Sossusvlei Mountain Lodge, Namibia

Sossusvlei sits on the edge of the beautiful, haunting Namib Desert, where jagged mountains and the world’s highest sand dunes can be explored by safari vehicle, quad bike or hot-air balloon. By day, you’ll see many classic African animals, as well as mountain zebras and oryx with glossy coats and sweeping horns. In the evenings, you can sip whiskey by the fire on a deck overlooking an animal-attracting waterhole. Night skies are spectacular; a resident astronomer helps you explore the heavens through a powerful telescope.

Ngala Private Game Reserve, South Africa

The first private reserve to become part of Kruger National Park features some of Africa’s richest concentrations of wildlife. It offers accommodation in thatched cottages with communal dining areas and swimming pool, plus a more exclusive tented camp whose wooden decks overlook the seasonal Timbavati River. You can spot animals from your glass-walled shower; hard to know whether human or beast is the more startled. Rather unnerving walking safaris allow you to track rhino and elephant on foot for an added frisson of adventure.

Sanctuary Sussi & Chuma, Zambia

Although there are two private family lodges here, 12 treehouses connected by wooden walkways through ebony trees are the more romantic option. Indulge in a spa treatment, perch like a bird on the deck for your sundowner, and sleep like a pasha in a vast four-poster bed swathed in gossamer mosquito nets. The getaway sits on superb bend of the Zambezi River 12 kilometres upstream from Victoria Falls in Mosi-Oa-Tunya National Park, home to rare white rhinos as well as giraffes, elephants and zebras.

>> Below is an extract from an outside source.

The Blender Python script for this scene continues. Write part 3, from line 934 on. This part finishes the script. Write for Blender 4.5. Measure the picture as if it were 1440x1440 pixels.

Ngorongoro Crater Lodge, Tanzania

Anyone who dreams of Africa dreams of the Serengeti plains and dramatic Ngorongoro Crater. This Masai-style lodge delivers the dream with a crater-edge location that makes it the most spectacular of all African lodges. You’re surrounded by towering cliffs, montane forest, wide grasslands and soda lakes on which flamingo flock – not to mention superlative wildlife. Lodges at three different camp locations border on the opulent, with chandeliers, gilt mirrors, silk curtains and antiques. Floor-to-ceiling windows extend even to en-suites, capturing gobsmacking outlooks. 

Sadibe Safari Lodge, Botswana

The floodplains of Botswana’s Okavango Delta change dramatically with the seasons, and in the June-to-September flooding period are alive with shimmering dragonflies and kingfishers, eagles swooping on fish, and wallowing hippos. You’ll also see elephants and big cats, as well as more unusual creatures such as honey badgers and sable antelopes. Sadibe sits beneath fig trees on one of the delta’s permanent waterways and is unusual for its stunning contemporary architecture of curved wooden walls and ceilings, said to mimic the scales of a pangolin, one of the delta’s nocturnal creatures.

Sanctuary Gorilla Forest Camp, Uganda

Few animal encounters are as compelling as a face-to-face meeting with wild gorillas, and sometimes these magnificent creatures take a wander through the safari camp itself in this remote highland area of Bwindi Impenetrable Forest. You can stare over the rainforest from its deck – and the dining room and bar, even as you’re tucking into four-course dinners with silver service. This is a safari with a difference; the ecosystem supports a dozen primate and monkey species, 200 butterfly species and over 350 types of birds.

Phinda Private Game Reserve, South Africa

Phinda, bordering Greater St Lucia Wetland Park in KwaZulu-Natal, is home to the ‘Big Five’ and plenty more wildlife, while the coast nearby has a very diverse marine ecosystem. You could be swimming among colourful fish in the morning, spotting lions in the afternoon and paddling the river by evening, where yawning hippos display cavernous pink mouths full of yellowed teeth. Varied lodges have different locations in forest, mountain or vlei grassland; the best might be Rock Lodge, set into a cliff overlooking a lush valley.